Buying Thin Mints online? Girl Scout cookies go digital

The annual Girl Scout cookies frenzy is finally entering the modern age as the national organization approves online and app-enabled cookie sales.

Amanda Kooser
Freelance writer Amanda C. Kooser covers gadgets and tech news with a twist for CNET. When not wallowing in weird gear and iPad apps for cats, she can be found tinkering with her 1956 DeSoto.
Amanda Kooser
2 min read

Girl Scouts

Soon, you may be able to get your Do-si-dos, Samoas and Thin Mints online. (Or Peanut Butter Sandwiches, Caramel DeLites and Thin Mints, depending on your part of the country.) That would mean no more trudging about town, seeking out your crunchy sugar fix in a blind frenzy, hoping to stumble on a cookie stand at a nearby grocery store.

The Girl Scouts have announced the Digital Cookie initiative, an enhancement to the existing cookie program that will let buyers load up on cookies either online or through an app.

Girl Scouts of the USA is no stranger to the digital realm. The organization already offers a cookie-locating mobile app that leads you to the closest stash of cookies for sale. The group has also worked to connect its scouts with maker and tech projects. A video game development badge is available for scouts who are interested in software development. Taking the popular cookies online is a natural next step.

"Digital Cookie is a game-changer for Girl Scouts, and a quantum leap forward in the evolution of the cookie program, coupling traditional sales activities with an online sales experience that teaches skills like online marketing and e-commerce, all in a digital space that puts an emphasis on learning, fun and safety," says Girl Scouts of the USA CEO Anna Maria Chavez.

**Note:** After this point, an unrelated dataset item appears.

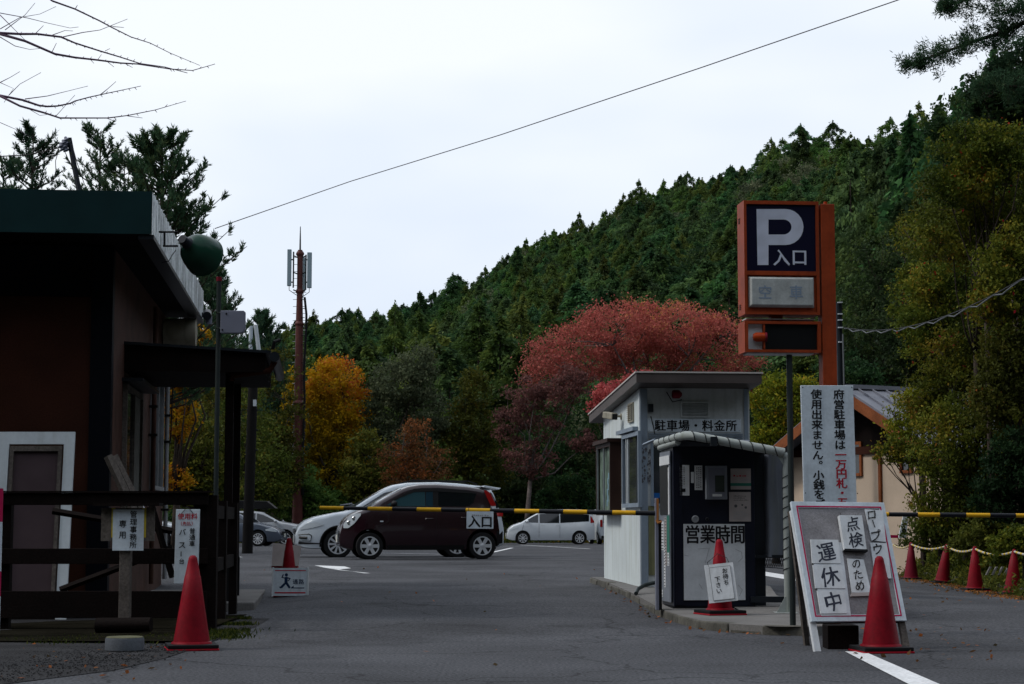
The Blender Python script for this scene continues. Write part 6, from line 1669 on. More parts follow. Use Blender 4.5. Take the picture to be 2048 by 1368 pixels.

Buying your Caramel DeLites (or Samoas, as the case may be) online won't be as simple as popping over to Amazon and ordering up a few dozen boxes. Some scouts will use special personalized websites, but access will be via email invitation only. You may need to send some desperate pleas out through your extended network in order to be invited in.

A mobile app will let scouts take credit-card orders in person and arrange for shipment of the sugary goods, but you'll still need to find a scout in the real world to use this method.

The new digital entrepreneurs will be encouraged to promote their sales, track their customers and learn the ropes of online commerce. Scouts and their caregivers are required to take an Internet safety pledge before using the new online platform. Caregivers will also have to approve any changes and updates made to scouts' personalized sites. Presumably these limits reflect the organization's concerns expressed in 2013 about the Scouts' safety online, as well as "how to make it possible for girls to engage consumers in online sales, while continuing to help them develop critical and relevant entrepreneurship skills in the process."

The digital cookies will only be available through participating local councils, but a quick glance at the list shows that over 50 councils are already on board. Chances are good the next box of Girl Scout cookies you buy could be online, which makes the indulgence all the sweeter for dedicated Internet shoppers.